First-principles study of structural, electronic and magnetic properties of diluted magnetic semiconductor and superlattices based‏ on Cr-doped ZnS and ZnSe compounds in wurtzite-type crystal

Abstract

We performed first-principle calculations to investigate the structural, electronic, and magnetic properties of ZnS and ZnSe binary compounds, Zn0.5Cr0.5S and Zn0.5Cr0.5Se DMS alloys and (ZnS)2/Zn0.5Cr0.5Se and (ZnSe)2/Zn0.5Cr0.5S superlattices in the wurtzite structure using the full potential linear muffin–tin orbital  (FP-LMTO) method. Features such as lattice constant, modulus of compressibility and its first derivative, spin-polarized band structures, total and local or partial electronic densities of states and magnetic properties were calculated.

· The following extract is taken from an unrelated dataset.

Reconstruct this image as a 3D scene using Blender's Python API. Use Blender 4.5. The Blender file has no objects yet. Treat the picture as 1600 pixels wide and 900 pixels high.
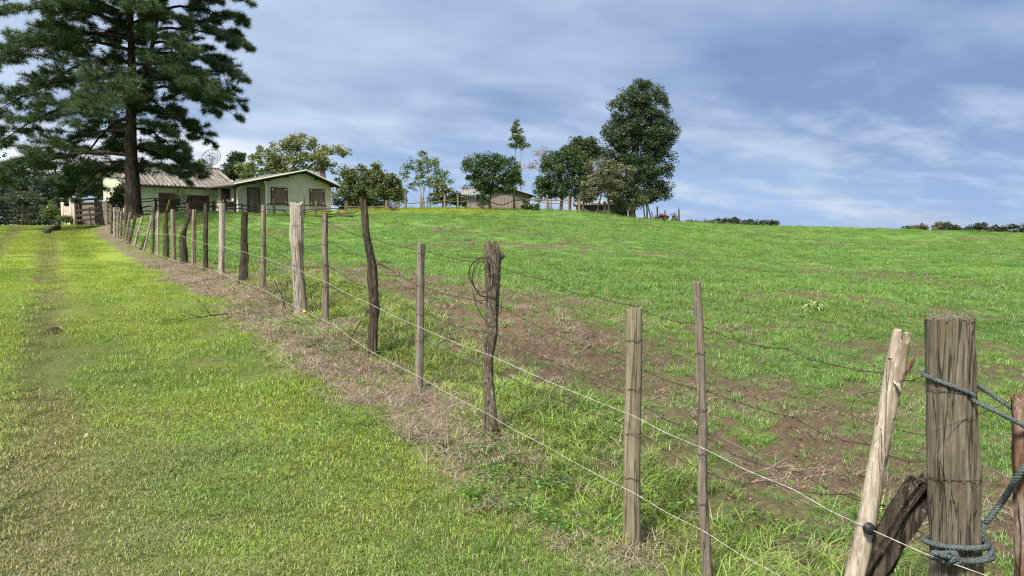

The electronic structure shows that Zn0.5Cr0.5S and Zn0.5Cr0.5Se DMS alloys and (ZnS)2/Zn0.5Cr0.5Se and (ZnSe)2/Zn0.5Cr0.5S superlattices are half-metallic ferromagnetic with 100% complete spin polarization. The total magnetic moments calculated show the same integer value of 4 µB, which confirms the ferromagnetic half-metallic behavior of these compounds. We found that the ferromagnetic state is stabilized by the p-d exchange associated with the double-exchange mechanism. Zn0.5Cr0.5S and Zn0.5Cr0.5Se DMS alloys and (ZnS)2/Zn0.5Cr0.5Se and (ZnSe)2/Zn0.5Cr0.5S  superlattices are shown to be promising new candidates for applications in the fields of spintronics.